▶ Job
Please report every line from the material that contains the word "picture".
--- Data shown ---
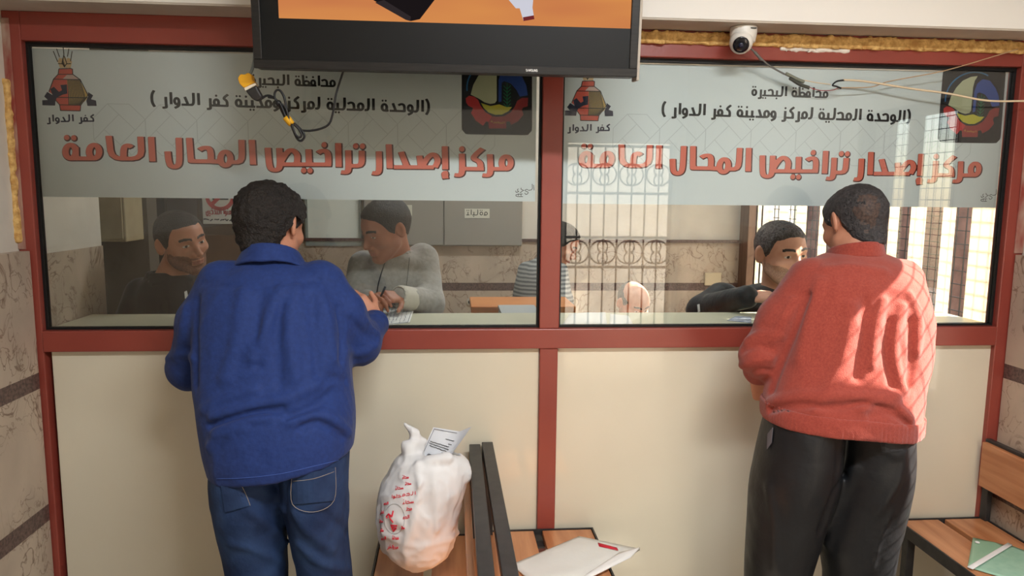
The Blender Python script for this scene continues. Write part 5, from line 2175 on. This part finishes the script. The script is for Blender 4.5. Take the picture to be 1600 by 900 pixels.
    def collar(p):
        q = p - (nb + v3(0, .012, 0))
        ztop = .034 - q[:, 1] * .42
        h = ztop - q[:, 2]
        e = np.sqrt((q[:, 0] / .071) ** 2 + (q[:, 1] / .070) ** 2 + 1e-9)
        d = np.abs((e - 1) * .070 - np.clip(h, 0, .06) * .55) - .0045
        d = smax(d, -h, .004)
        d = smax(d, h - .064 + .012 * vnoise(p, 25), .004)
        return smax(d, q[:, 1] - .05, .004)
    me, V, Fq = net_mesh('collar', collar, nb - .13, nb + .13, .004)
    obj('collar', me, MATS['blue_shirt'], so)
    seam(shirt, [(338, 748), (380, 747), (440, 740), (500, 726), (542, 716)], .0009, 'hem_stitch', mat('light_blue_thread', (70, 96, 168), .7, .2), so)
    me, V, Fq = net_mesh('jeans', jeans, (x0, -.62, 0.03), (x1, -.22, .93), .0075)
    jo = obj('jeans', me, mat('blue_denim', (30, 46, 78), .8, .2, col2=(46, 68, 106), scale=9, bump=.4, bscale=28), root)
    M_POC = mat('pocket_denim', (34, 50, 82), .8, .2, col2=(44, 64, 98), scale=14)
    M_ST = mat('tan_thread', (150, 140, 130), .7, .2)
    for quad, lines in (([(456, 744), (524, 730), (522, 782), (458, 788)], [[(456, 744), (457, 788), (490, 800), (522, 782), (524, 730)], [(458, 752), (490, 748), (522, 737)]]),
                        ([(345, 756), (374, 752), (390, 790), (352, 800)], [[(374, 752), (384, 772), (391, 790)]])):
        pk = obj('back_pocket', patch(jeans, quad, 8), M_POC, jo)
        for ln_ in lines:
            seam(jeans, ln_, .0008, 'stitching', M_ST, pk, .005)
    def shortc(p):
        return hd.hair(.0175, .068, .004, -.092, curl=.016)(p)
    me, V, Fq = net_mesh('hair', shortc, hw - .15, hw + .15, .0036, relax=0)
    obj('hair', me, [M_HAIR, mat('thin_reddish_hair', (104, 58, 46), .6, .3, col2=(60, 36, 30), scale=120)], root)
    cb = P(408, 312, -.25)
    set_slots(me, V, Fq, lambda C: (np.sqrt((((C - cb) * v3(1, 1, 1.4)) ** 2).sum(1)) + .030 * vnoise(C, 60) < .032))
    shoes(root, [(cxl - .01, -.42), (cxr + .01, -.42)])


blue_man()


# ---- customer in the red sweater
def red_man():
    rows = rows_px([(392, 1302, 1376, -.275, .072), (402, 1282, 1392, -.285, .095), (416, 1258, 1412, -.295, .118), (440, 1238, 1434, -.31, .132), (500, 1226, 1448, -.335, .146), (560, 1216, 1442, -.36, .155),
                    (605, 1205, 1430, -.385, .162), (640, 1199, 1425, -.405, .165), (662, 1201, 1425, -.41, .163), (700, 1206, 1418, -.41, .155)])
    tor = Loft(rows, n=2.35, sm=4)
    hx = [P(x, 670, -.5)[0] for x in (1204, 1240, 1330, 1412)]
    hz = [P(1204, 662, -.45)[2], P(1240, 675, -.52)[2], P(1330, 683, -.55)[2], P(1412, 679, -.48)[2]]
    hem = lambda p: np.interp(p[:, 0], hx, hz)
    LA = [P(1268, 440, -.30), P(1222, 500, -.315), P(1188, 556, -.32), P(1186, 578, -.235)]
    LR = [.072, .066, .056, .047]
    RA = [P(1405, 440, -.30), P(1420, 500, -.28), P(1422, 562, -.22), P(1424, 530, -.13)]
    RR = [.070, .064, .054, .042]

    def base(p):
        d = tor(p, kc=.03, tilt=hem)
        d = smin(d, arm(p, LA, LR), .022)
        return smin(d, arm(p, RA, RR), .022)
    fold = make_folds(base, [
        ([(1262, 462), (1240, 520), (1216, 580), (1206, 610)], .010, -.014), ([(1280, 440), (1262, 500), (1248, 560)], .018, .006), ([(1330, 480), (1322, 540), (1300, 600), (1275, 640)], .018, .008),
        ([(1380, 470), (1366, 520), (1362, 570)], .012, .010), ([(1352, 470), (1350, 530), (1340, 590)], .014, -.006), ([(1410, 480), (1398, 530), (1400, 570), (1412, 610)], .012, .010), ([(1390, 500), (1384, 550), (1392, 600)], .010, -.008),
        ([(1205, 640), (1250, 634), (1310, 636), (1350, 630), (1400, 640)], .010, -.012), ([(1203, 628), (1260, 618), (1330, 620), (1400, 622)], .014, .009), ([(1345, 640), (1370, 628), (1405, 640), (1422, 655)], .010, .011), ([(1360, 650), (1390, 645), (1418, 662)], .008, -.008),
        ([(1420, 600), (1424, 560), (1422, 500)], .010, -.010), ([(1160, 548), (1180, 540), (1205, 546)], .010, -.008), ([(1166, 532), (1190, 522), (1220, 526)], .010, .008), ([(1158, 572), (1182, 562), (1206, 560)], .009, .009), ([(1162, 590), (1185, 578), (1204, 580)], .008, -.006),
        ([(1240, 470), (1222, 505), (1208, 530)], .012, .007), ([(1290, 420), (1330, 416), (1380, 424)], .016, .005), ([(1420, 460), (1436, 500), (1432, 550)], .012, .008)])

    def sweater(p):
        return fold(p, base(p)) + .006 * np.abs(vnoise(p * np.array([1, 1, .5]) + 4, 17)) + .002 * vnoise(p + 8, 60) - .002
    hd = Head(P(1335, 352, -.225), 190, 24, -4, 1.0)
    nb = P(1338, 402, -.28)
    lr = rows_px([(650, 1204, 1312, -.41, .135), (690, 1193, 1306, -.41, .14), (730, 1184, 1304, -.415, .14), (770, 1176, 1298, -.415, .132), (850, 1170, 1272, -.41, .112), (900, 1168, 1258, -.40, .104)])
    rr_ = rows_px([(650, 1304, 1414, -.41, .135), (690, 1304, 1414, -.41, .14), (730, 1302, 1414, -.415, .14), (770, 1297, 1410, -.415, .132), (850, 1283, 1394, -.41, .112), (900, 1292, 1386, -.40, .102)])
    cxl, cxr = lr[-1][1], rr_[-1][1]
    lr += [(.28, cxl, -.39, .082, .09), (.05, cxl, -.38, .085, .1)]
    rr_ += [(.28, cxr, -.39, .082, .09), (.05, cxr, -.38, .085, .1)]
    LL, RL = Loft(lr, n=2.1, sm=3), Loft(rr_, n=2.1, sm=3)
    tb = lambda p: smin(LL(p), RL(p), .015)
    tf = make_folds(tb, [([(1320, 740), (1300, 780), (1282, 830)], .008, -.010), ([(1335, 730), (1312, 790), (1292, 850)], .014, .008), ([(1395, 800), (1375, 840), (1362, 890)], .006, .007), ([(1412, 720), (1400, 760), (1372, 800)], .010, .007), ([(1380, 700), (1400, 712), (1412, 708)], .010, .006), ([(1200, 760), (1210, 820), (1212, 890)], .012, .005), ([(1310, 690), (1308, 730), (1302, 770)], .006, -.005)])
    trou = lambda p: tf(p, tb(p)) + .0028 * vnoise(p + 3, 26)
    wl = P(1184, 588, -.20)
    hp = hand_prims(wl, v3(.30, .1, -.75), v3(-.55, -.6, .1), v3(.6, -.5, .2), (55, 60, 45))
    wr = P(1422, 528, -.13)
    hr_ = hand_prims(wr, v3(-.9, .02, .1), v3(.2, -.3, 1), v3(-.4, -.6, .2), (25, 32, 22), s=.85)

    def body(p):
        d = smin(hd.sdf(p), cap(p, nb + v3(0, .01, -.03), hd.world((0, -.024, -.045)), .064, .060), .025)
        d = smin(d, base(p) + .02, .03)
        d = np.minimum(d, tb(p) + .02)
        d = smin(d, cap(p, LA[2], wl, .036, .026), .02)
        d = smin(d, cap(p, RA[2], wr, .036, .026), .02)
        d = smin(d, hand_sdf(p, hp), .010)
        return smin(d, hand_sdf(p, hr_), .010)
    x0, x1 = P(1140, 500, -.3)[0], P(1470, 500, -.3)[0]
    root = thing('person', 'balding customer in a red sweater and black trousers standing at the counter, seen from behind', 'person', (1.2, -.4, 0))
    hw = hd.c
    fine = [(hw - .13, hw + .13, .0042), (wl - .10, wl + .10, .0042)]
    me, V, Fq = net_mesh('body', body, (x0 - .05, -.66, 0), (x1 + .05, .0, 1.68), .012, fine)
    obj('body', me, mslots(0), root)
    set_slots(me, V, Fq, lambda C: hd.slots(C))
    me, V, Fq = net_mesh('sweater', sweater, (x0 - .04, -.63, .80), (x1 + .04, -.04, 1.47), .0056)
    M_SW = mat('red_wool', (152, 67, 54), .9, .2, sheen=.2, col2=(140, 58, 47), scale=160, bump=.35, bscale=420)
    so = obj('sweater', me, M_SW, root)

    def rib(p):
        ang = np.arctan2(p[:, 1] + .41, p[:, 0] - 1.19)
        d = sweater(p) - .0035 - .0022 * np.abs(np.sin(ang * 75))
        z0 = hem(p)
        d = smax(d, p[:, 2] - z0 - .052, .004)
        d = smax(d, z0 - .004 - p[:, 2], .003)
        return smax(d, -(sweater(p) + .004), .002)
    me, V, Fq = net_mesh('hem_ribbing', rib, (x0 + .02, -.62, .80), (x1, -.2, 1.0), .0045, relax=0)
    obj('hem_ribbing', me, M_SW, so)

    def col(p):
        q = p - (nb + v3(0, .01, .0))
        h = .030 - q[:, 1] * .30 - q[:, 2]
        ang = np.arctan2(q[:, 1], q[:, 0])
        e = np.sqrt((q[:, 0] / .070) ** 2 + (q[:, 1] / .072) ** 2 + 1e-9)
        d = np.abs((e - 1) * .070 - np.clip(h, 0, .06) * .25) - .0055 - .0018 * np.abs(np.sin(ang * 32))
        d = smax(d, -h, .004)
        return smax(d, h - .05, .004)
    me, V, Fq = net_mesh('collar_ribbing', col, nb - .12, nb + .12, .0035, relax=0)
    obj('collar_ribbing', me, M_SW, so)
    me, V, Fq = net_mesh('trousers', trou, (x0, -.62, .03), (x1, -.22, .99), .0075)
    to = obj('trousers', me, mat('black_cloth', (18, 19, 22), .5, .4, sheen=.0, bump=.35, bscale=18), root)
    obj('back_pocket', patch(trou, [(1376, 690), (1412, 684), (1410, 704), (1378, 708)], 6), mat('pocket_cloth', (24, 25, 29), .5, .4), to)
    obj('pocket_lining', patch(trou, [(1200, 678), (1208, 668), (1206, 692), (1199, 702)], 5, .004), mat('pocket_lining', (96, 92, 96), .8, .2), to)
    me, V, Fq = net_mesh('hair', hd.hair(.0075, .078, .0, -.088, curl=.006), hw - .15, hw + .15, .0034, relax=0)
    obj('hair', me, [mat('short_dark_hair', (30, 27, 27), .5, .4, col2=(62, 58, 58), scale=140, bump=.6, bscale=260), mat('thin_brown_hair', (82, 64, 55), .6, .3, col2=(52, 42, 38), scale=150)], root)
    cb = hd.world((0, -.055, .10))
    cb = march(hd.sdf, 1352, 330)
    set_slots(me, V, Fq, lambda C: (np.sqrt(((C - cb) ** 2).sum(1)) + .05 * vnoise(C, 45) + .03 * vnoise(C, 150) < .040))
    shoes(root, [(cxl, -.41), (cxr, -.41)])


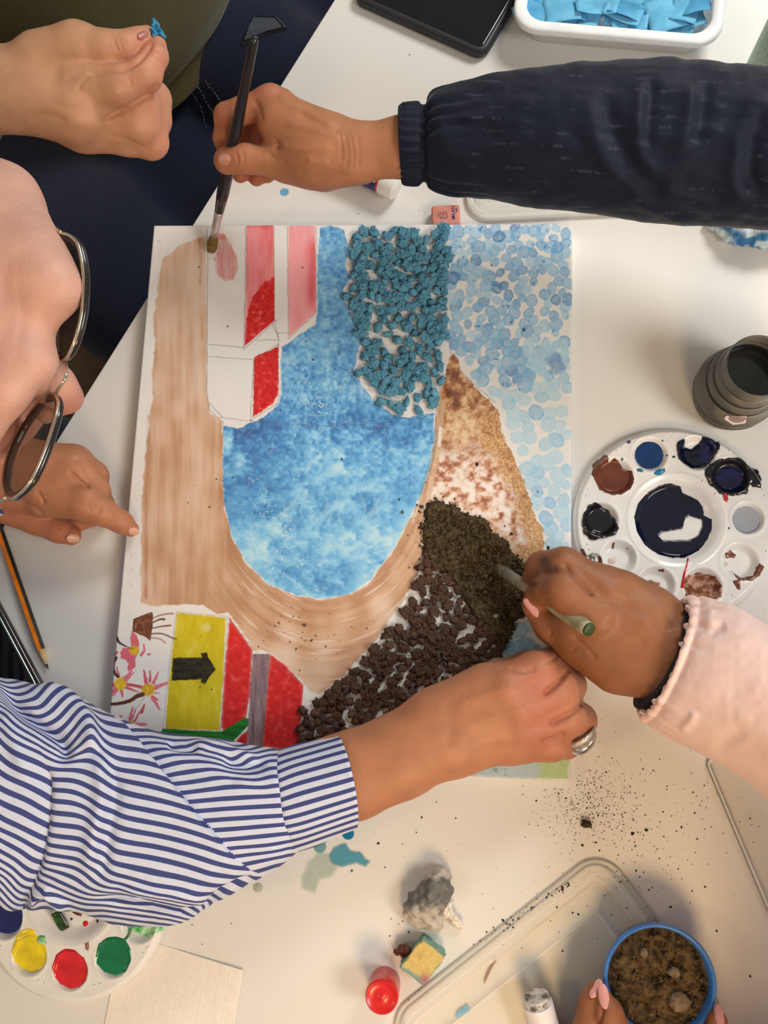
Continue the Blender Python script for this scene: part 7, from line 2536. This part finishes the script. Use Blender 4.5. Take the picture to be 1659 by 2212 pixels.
---
▶ Task result
The Blender Python script for this scene continues. Write part 5, from line 2175 on. This part finishes the script. The script is for Blender 4.5. Take the picture to be 1600 by 900 pixels.
Continue the Blender Python script for this scene: part 7, from line 2536. This part finishes the script. Use Blender 4.5. Take the picture to be 1659 by 2212 pixels.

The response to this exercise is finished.